Timepass books

As per my speculation for future decades of my life, formed by looking at sample data from many-many lives around me (i have huge extended family with 12 uncles n aunts and I am the youngest in my generation at my mother’s side), I believe the best time to invest on books and music is either in or before twenties or in fifties (in case you take an early retirement). During college days like a true 6 pointer I would snatch any free minute and devote it either to day dreaming or to sweetest (in)activity of sleeping.  But once they were over, sleep also became a scarce commodity. Especially on weekday nights. After listening to plenty of Dev Anand in Guide – din dhal jaaye, raat na aaya; paying telephone bills which were equivalent to my house rent; I finally picked up Enid Blyton’s bed time stories.

One thing led to another and now I can’t go to bed without a book in my hand. If it is a beautiful piece something like Amitav Ghosh’s The Glass Palace, then it doesn’t last too many nights because I carry it forward to the day as well. The best bets are what are called timepass books. Like:

– Mediocre But Arrogant (Abhijit Bhaduri)

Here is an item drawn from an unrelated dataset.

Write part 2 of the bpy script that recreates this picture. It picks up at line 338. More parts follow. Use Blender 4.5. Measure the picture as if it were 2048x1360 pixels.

– State of Fear (Michael Crichton)

– Jeffery Archer (The fourth estate, A Twist in a Tail, Not a Penny Less Not a Penny More)

– Khaled Hosseini (The Kite Runner, A thousand Splendid Suns)

– Riot (Shashi Tharoor)

to name a few. These books are not so gripping that you can’t wait for another day to pass before you pick them again. They don’t leave with you introspective questions, like Mistry does. Neither do they give any such information, like Ghosh does, which would prompt you to jump out of bed to start you comp for googling and wikipedia-ing. They are perfect adult versions of Blyton’s and other classic children writings. Good guys Vs Bad guys. Happy endings. Or at least manageable well-defined endings. Unlike the twins meeting again after so and so years of separation as in The God of Small Things, which leaves you so unsatisfied (read depressed) that you need to find something delicious in kitchen to make up for it.

Until now this was the only impression I carried about these kinds of books. Also include Sidney Sheldon and any thriller/mystery novel in the above list. All are timepass books, not great pieces of literature. What I recently realized was, these books make pretty good source of information (which could be either correct or incorrect). In the least, they do manage to give a whole other perspective which was so far missing from your life. For instance, State of Fear (SoF) talks about corruption/politics/fraud in the major environmental agencies which claim to be sensitive towards nature. In the Fourth Estate by Archer one gets a small preview on the fight between newspaper giants and how it has permanent effects on the print media. I was reminded of TOI and HT fights and how the supplements just started coming when we were in middle school which now seem indispensable – even Indian Express has 3-4 supplements coming these days! Hosseini gives a picture and history of Afghanistan, which I take with a pint of salt, as it is coming from an American. But nonetheless, it is anytime better than those magazines articles on Baghdad (who knows the difference between Baghdad and Kabul anyways – they all are Muslims, themselves fundamentalists or under the capture of fundamentalists!), at least it is enjoyable!

In fact, writing a good story book and passing information through it seems to be a very good idea. Also it is a very difficult one. After writing so many assignments, I still dread writing an article on Caste (which I started writing today before changing to a less disputed topic). Because every time I start on it, I only end up reading more about it! Someday I am hoping, I would escape from procrastination and start writing on Caste.  Till then, I am glad to have found this new respect for the authors of timepass books! Also it is because of them that I am not yet insomniac!